## Stated problem
Print the listing below from its opening line through the line holding "col = scene.collection", both ends included.

─── Recorded information

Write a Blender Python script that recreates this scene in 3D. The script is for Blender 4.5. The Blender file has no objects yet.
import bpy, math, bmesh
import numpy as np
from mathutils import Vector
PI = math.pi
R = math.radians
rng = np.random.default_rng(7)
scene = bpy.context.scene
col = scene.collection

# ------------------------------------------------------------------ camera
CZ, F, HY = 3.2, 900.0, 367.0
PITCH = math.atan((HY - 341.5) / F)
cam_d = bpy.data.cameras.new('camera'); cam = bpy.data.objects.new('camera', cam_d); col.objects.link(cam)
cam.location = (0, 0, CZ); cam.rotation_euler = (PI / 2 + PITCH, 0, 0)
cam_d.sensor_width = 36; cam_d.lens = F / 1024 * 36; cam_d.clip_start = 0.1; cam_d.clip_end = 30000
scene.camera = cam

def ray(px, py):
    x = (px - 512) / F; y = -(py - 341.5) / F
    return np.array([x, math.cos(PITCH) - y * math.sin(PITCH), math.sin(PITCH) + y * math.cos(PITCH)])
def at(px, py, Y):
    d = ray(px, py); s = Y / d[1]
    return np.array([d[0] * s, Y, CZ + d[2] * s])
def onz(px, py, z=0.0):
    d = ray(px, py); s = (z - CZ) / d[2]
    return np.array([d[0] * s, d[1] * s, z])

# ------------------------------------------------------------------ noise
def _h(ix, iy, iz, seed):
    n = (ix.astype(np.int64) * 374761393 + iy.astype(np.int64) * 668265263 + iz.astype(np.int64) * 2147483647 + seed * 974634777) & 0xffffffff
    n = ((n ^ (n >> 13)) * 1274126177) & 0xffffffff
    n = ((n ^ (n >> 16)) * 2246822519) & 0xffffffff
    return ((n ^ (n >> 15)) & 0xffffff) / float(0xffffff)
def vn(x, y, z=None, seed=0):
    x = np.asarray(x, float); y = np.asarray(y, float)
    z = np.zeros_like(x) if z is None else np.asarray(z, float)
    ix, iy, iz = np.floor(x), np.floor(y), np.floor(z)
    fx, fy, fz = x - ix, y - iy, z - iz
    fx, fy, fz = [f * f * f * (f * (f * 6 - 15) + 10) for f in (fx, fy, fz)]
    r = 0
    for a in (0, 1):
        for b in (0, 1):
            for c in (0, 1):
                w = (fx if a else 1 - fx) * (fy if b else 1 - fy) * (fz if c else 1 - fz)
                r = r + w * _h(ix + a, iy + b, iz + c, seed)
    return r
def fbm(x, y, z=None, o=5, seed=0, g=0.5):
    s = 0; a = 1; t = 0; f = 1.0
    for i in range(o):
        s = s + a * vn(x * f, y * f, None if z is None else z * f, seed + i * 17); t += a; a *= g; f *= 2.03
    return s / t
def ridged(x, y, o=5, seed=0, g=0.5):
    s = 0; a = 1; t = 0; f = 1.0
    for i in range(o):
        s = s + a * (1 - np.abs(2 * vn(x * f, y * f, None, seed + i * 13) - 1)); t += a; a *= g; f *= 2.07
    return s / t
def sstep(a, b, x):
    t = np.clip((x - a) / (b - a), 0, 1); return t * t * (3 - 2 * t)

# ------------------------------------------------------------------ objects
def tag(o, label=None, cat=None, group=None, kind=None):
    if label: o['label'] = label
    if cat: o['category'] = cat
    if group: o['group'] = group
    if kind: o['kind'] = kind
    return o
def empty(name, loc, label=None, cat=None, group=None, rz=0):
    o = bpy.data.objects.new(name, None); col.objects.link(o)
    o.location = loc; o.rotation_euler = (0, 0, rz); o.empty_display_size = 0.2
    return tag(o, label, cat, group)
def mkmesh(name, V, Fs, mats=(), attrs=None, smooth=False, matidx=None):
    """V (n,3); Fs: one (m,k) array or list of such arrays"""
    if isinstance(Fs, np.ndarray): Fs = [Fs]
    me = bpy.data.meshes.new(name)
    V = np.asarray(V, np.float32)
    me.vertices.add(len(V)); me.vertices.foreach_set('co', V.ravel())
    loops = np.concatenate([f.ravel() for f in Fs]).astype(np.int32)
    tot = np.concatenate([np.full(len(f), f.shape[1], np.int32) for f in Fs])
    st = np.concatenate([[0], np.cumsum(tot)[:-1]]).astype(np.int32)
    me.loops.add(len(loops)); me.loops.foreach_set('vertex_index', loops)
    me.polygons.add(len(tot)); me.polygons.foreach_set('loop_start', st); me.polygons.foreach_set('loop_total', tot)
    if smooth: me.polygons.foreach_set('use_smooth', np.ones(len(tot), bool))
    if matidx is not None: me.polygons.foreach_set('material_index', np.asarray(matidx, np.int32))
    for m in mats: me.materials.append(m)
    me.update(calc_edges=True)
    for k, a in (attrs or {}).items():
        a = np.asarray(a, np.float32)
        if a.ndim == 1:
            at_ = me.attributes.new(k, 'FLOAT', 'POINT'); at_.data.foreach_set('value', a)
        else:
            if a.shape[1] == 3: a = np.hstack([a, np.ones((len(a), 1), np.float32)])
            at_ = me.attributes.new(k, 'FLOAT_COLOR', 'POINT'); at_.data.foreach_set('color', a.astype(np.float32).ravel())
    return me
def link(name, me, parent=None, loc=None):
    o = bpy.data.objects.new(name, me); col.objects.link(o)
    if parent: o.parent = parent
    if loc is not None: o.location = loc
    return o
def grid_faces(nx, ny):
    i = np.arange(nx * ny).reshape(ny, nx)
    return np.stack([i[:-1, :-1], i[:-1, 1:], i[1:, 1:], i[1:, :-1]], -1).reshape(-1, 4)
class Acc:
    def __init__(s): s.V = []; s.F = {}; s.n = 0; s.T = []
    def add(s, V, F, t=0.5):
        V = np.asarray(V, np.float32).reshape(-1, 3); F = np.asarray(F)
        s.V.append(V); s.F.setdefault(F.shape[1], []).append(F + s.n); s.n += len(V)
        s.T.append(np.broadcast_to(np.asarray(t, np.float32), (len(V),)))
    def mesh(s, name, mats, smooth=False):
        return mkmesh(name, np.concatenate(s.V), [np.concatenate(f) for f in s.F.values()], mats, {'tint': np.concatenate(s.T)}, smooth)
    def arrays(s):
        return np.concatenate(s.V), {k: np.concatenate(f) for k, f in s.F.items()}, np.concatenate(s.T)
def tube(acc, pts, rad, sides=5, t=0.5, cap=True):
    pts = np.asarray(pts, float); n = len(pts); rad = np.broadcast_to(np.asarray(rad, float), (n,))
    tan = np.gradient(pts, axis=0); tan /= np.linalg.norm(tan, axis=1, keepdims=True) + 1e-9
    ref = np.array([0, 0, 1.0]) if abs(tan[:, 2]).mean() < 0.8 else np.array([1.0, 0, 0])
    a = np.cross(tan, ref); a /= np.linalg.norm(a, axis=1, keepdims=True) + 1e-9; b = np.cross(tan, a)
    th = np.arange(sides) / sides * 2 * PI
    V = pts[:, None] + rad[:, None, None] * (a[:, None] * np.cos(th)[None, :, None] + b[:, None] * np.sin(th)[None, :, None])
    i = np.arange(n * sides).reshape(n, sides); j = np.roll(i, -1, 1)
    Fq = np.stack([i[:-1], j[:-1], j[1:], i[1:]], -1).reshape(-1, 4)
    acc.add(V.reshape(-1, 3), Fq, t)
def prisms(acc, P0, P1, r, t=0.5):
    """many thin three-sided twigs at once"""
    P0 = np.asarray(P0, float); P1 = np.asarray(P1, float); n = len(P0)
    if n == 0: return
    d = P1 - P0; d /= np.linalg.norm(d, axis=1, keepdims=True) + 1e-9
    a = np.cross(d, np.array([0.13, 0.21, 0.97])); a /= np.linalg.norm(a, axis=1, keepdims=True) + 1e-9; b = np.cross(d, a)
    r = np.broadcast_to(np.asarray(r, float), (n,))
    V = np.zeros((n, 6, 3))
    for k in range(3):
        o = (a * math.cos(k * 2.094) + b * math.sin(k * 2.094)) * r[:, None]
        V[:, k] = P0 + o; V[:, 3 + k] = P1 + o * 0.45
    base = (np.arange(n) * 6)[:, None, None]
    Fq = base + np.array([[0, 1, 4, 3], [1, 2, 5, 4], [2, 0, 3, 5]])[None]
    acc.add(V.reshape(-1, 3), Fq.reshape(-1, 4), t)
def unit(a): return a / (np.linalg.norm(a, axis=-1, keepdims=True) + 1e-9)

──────

## Final answer
Write a Blender Python script that recreates this scene in 3D. The script is for Blender 4.5. The Blender file has no objects yet.
import bpy, math, bmesh
import numpy as np
from mathutils import Vector
PI = math.pi
R = math.radians
rng = np.random.default_rng(7)
scene = bpy.context.scene
col = scene.collection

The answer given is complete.